THE OBAMA VISIT TO TURKEY: THE BROADER CONTEXT
Richard Giragosian is the director of the Yerevan-based Armenian Center for National and International Studies (ACNIS).
While Armenia views today’s Barack Obama-Abdullah Gul meetings through the prism of border relations and genocide recognition, from the broader perspective of US national interests, Turkey is seen to now hold particular strategic significance, for three main reasons.
First, the Obama Administration recognizes Turkey’s more recent role as a resurgent regional actor, with influence and access in the broader Middle East, the Black Sea and the Caucasus. Within this context, the Obama Administration is now seeking to leverage Turkey as a mediator or facilitator to deal with Syria and Israel and possibly even Afghanistan and Pakistan. Washington is also now considering a new Turkish role in supporting the US approach toward Iran as well.
Secondly, for the US, especially in the wake of the August 2008 war in Georgia, there is a new need for stability and security in the South Caucasus region. And for American interests, the possible breakthrough in Turkish-Armenian relations, and the resulting benefits of open borders and at least normal diplomatic relations between Ankara and Yerevan, offers a dynamic opportunity for greater regional stability.
Third, from the American perspective, Turkish cooperation is an essential requirement for US military needs in Iraq and even Afghanistan, as Turkey serves as a vital center for logistics and military operations in both theaters. In light of this broader context, the issues of the Armenian Genocide, and even Cyprus, are actually now seen as secondary considerations.
Yet as the aura of the Obama visit will soon start to fade, the limits of US-Turkish relations will become clearer, and even more considerable. The inherent limits of Turkey’s role in support of the US strategic agenda are rooted in the reverse of the very same three factor outlined above.
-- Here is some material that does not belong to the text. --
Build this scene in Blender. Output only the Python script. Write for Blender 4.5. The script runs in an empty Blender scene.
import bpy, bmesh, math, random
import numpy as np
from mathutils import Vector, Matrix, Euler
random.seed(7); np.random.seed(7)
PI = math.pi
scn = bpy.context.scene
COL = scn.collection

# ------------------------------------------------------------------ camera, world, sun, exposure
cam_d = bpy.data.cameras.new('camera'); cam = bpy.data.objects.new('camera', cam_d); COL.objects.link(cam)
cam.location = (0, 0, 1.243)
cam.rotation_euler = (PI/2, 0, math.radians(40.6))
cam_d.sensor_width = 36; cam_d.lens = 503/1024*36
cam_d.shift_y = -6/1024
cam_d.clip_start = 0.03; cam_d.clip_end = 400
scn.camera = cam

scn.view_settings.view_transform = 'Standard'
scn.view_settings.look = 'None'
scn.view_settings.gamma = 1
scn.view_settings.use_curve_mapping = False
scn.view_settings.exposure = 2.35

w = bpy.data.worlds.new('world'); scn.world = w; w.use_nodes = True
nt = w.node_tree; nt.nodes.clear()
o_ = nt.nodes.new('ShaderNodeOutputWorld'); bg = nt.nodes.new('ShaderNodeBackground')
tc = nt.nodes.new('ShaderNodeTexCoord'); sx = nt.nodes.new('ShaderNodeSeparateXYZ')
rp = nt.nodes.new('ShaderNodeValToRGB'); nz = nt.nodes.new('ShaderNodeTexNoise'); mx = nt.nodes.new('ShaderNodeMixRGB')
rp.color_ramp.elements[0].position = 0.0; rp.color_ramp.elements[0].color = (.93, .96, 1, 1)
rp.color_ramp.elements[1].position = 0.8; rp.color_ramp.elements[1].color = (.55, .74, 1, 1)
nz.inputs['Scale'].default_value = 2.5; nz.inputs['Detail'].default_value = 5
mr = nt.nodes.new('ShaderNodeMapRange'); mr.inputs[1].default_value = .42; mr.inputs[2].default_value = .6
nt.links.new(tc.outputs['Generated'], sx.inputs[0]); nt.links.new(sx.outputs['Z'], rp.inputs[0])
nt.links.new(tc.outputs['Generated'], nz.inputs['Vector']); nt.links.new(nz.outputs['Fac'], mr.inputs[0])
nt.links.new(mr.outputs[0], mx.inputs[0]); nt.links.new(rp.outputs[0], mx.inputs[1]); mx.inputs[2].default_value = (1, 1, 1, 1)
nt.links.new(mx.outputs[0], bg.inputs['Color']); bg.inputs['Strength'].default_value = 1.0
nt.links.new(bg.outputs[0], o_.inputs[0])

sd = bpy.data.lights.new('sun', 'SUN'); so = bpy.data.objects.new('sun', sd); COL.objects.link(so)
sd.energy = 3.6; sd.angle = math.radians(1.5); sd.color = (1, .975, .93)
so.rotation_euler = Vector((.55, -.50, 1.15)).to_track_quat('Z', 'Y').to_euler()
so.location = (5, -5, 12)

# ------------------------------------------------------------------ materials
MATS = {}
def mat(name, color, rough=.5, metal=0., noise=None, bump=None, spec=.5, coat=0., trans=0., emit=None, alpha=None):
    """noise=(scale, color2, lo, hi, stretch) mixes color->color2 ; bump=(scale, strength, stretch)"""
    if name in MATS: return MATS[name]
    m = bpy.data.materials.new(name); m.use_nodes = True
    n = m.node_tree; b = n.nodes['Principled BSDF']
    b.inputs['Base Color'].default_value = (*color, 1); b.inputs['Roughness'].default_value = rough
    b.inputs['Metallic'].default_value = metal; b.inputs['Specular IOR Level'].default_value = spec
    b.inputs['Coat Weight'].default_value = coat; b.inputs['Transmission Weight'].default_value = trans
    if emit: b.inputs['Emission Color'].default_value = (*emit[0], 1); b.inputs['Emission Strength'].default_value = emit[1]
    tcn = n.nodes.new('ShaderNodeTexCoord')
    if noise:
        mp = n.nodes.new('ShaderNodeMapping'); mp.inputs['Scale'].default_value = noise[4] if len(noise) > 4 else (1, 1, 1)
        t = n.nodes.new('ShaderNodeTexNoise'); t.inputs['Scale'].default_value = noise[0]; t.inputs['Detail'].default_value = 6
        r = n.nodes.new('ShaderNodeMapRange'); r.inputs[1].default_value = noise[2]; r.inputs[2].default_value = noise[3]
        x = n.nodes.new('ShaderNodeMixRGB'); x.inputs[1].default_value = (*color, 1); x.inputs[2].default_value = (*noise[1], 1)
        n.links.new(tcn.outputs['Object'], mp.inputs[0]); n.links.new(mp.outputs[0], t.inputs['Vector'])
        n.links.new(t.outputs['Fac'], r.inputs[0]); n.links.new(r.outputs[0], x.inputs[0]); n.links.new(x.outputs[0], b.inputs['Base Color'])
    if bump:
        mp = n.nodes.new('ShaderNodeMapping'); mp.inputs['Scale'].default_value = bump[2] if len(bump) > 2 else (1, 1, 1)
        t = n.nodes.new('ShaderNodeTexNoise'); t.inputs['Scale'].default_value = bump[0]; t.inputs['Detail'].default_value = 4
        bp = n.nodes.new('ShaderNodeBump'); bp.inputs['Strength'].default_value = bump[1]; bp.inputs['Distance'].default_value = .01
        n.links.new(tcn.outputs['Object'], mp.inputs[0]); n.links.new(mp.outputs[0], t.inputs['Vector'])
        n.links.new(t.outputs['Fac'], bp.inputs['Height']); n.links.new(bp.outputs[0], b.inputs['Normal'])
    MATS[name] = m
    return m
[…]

First, no matter how attractive Turkey’s new effort to reassert its role in the broader regions of the Middle East, Black Sea and the Caucasus, this is very much a Turkish initiative—based on Turkish interests and not designed to please or support either the US or the European Union. In fact, there is now clear evidence to the contrary, as Turkish leaders have strongly condemned Israel for its actions in Gaza, imposed strict new limits on NATO activities in the Black Sea and have even made it clear that the Turkish initiative in the Caucasus has more in common with Russian interests than with American goals. And judging by past Turkish efforts, such as inviting the leaders of both Iran and Sudan to Turkey, it does not seem very likely that Ankara will be too anxious to support Washington’s foreign policy agenda, no matter how much they may like Obama (or his wife).
Second, Turkey was still the only NATO member to adopt a position of “neutrality” during the Russia-Georgia war, and actually imposed limits on US Navy ships attempting to reach Georgia during the crisis – each move reflecting its now close relationship with Russia, not Washington. And for the Caucasus, Turkey not only announced its “Caucasus Stability and Cooperation Platform” without even informing the US (or NATO) in advance, it even withheld support for the US bid to obtain “observer” status in the Black Sea Economic Cooperation (BSEC) organization.
And third, in light of the Turkish perception of a threat from the emergence of the Kurds in northern Iraq, the only real ally for the Americans in Iraq, it is also unlikely that Turkey will assist or support US military operations in Iraq in any sincere or meaningful way. Rather, the Iraq and Kurdish issues only promise to remain fundamental obstacles in US-Turkish military relations for some time to come.Although the Obama visit can be seen as an important and symbolic event, Turkish and US interests seem likely to only diverge even further, while Turkey and Russia become closer. Such a more realistic assessment also affirms that the real burden for Turkish-Armenian relations rests with Ankara, not Yerevan or Washington.
For these reasons, President Obama seems unlikely to offer any clear or coherent recognition of the Armenian Genocide on this April 24. Beyond the immediacy of “will he/won’t he” speculation of using the g-word, Turkish-American relations over the coming months may actually serve to bolster, not weaken, Obama’s campaign promises to pursuing a strong and sincere recognition of the Armenian Genocide.